MatthewMachinist wrote: Computer with Ubuntu, Linux CNC and parallel port or better.


The LinuxCNC LiveCD will install a suitable version of Linux, you don't need to install the OS first.
(if the machine currently boots in to Windows then I think that the installer will allow for dual-boot configuration).

You have a choice of two installers:

This one is based on a reasonably up to date version of Debian Stretch and uses the preempt-rt kernel. This might not have good enough latency for parallel port step generation on some hardware (though I have one PC where is gives better latency than I have ever seen with RTAI). It is compatible with the Mesa ethernet-connecte cards and I would suggest trying it first.
www.linuxcnc.org/testing-stretch-rtpreempt/
Choose the latest (Oct 18) image that suits your hardware (32 bit or 64 bit is the choice, ignore the Intel / AMD part, it isn't a split based on chipset manufacturer)


This LiveCD image will install Debian Wheezy and an RTAI kernel.
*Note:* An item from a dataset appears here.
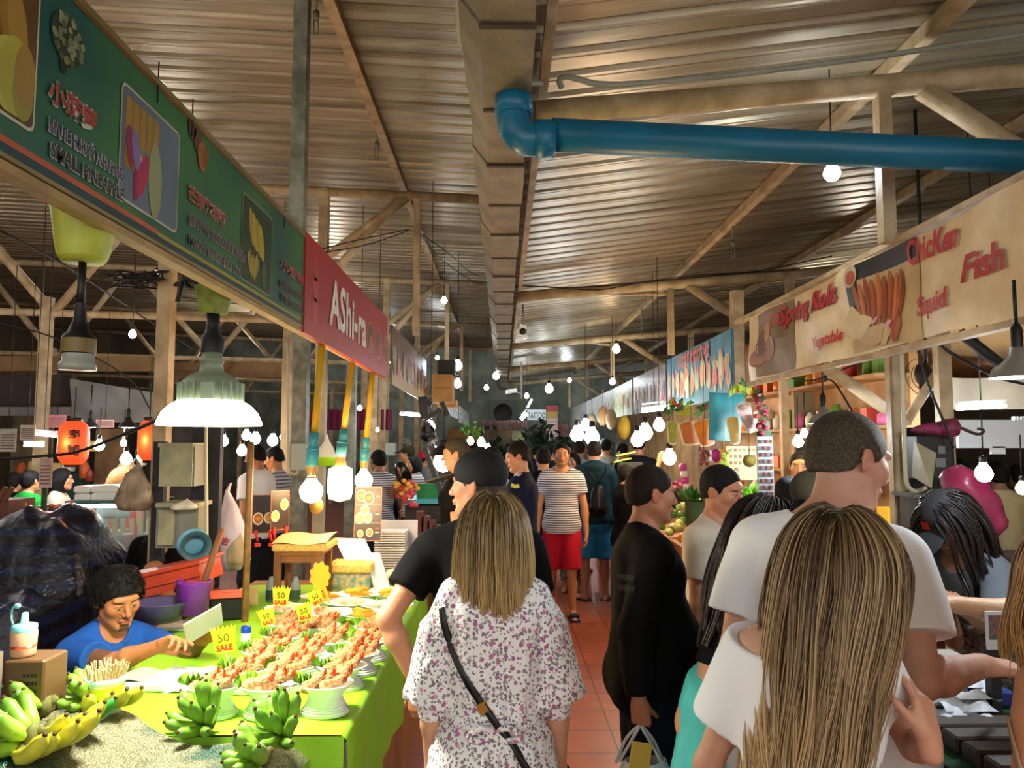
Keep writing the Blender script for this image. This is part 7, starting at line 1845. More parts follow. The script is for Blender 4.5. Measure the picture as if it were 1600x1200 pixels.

It will often have better software step generation potential than the preempt-rt version but is an older version of Linux that might not install succesfully on the most modern motherboards.
Debian Wheezy went out of long-term-support last year.
www.linuxcnc.org/linuxcnc-2.7-wheezy.iso

More details on how to create a bootable image from the .iso files here:
linuxcnc.org/docs/2.7/html/getting-start...etting-linuxcnc.html

If you prefer to run Ubuntu or Mint then that is possible (instructions on the page above, and on this forum) but it is a little more effort especially if you are new to Linux.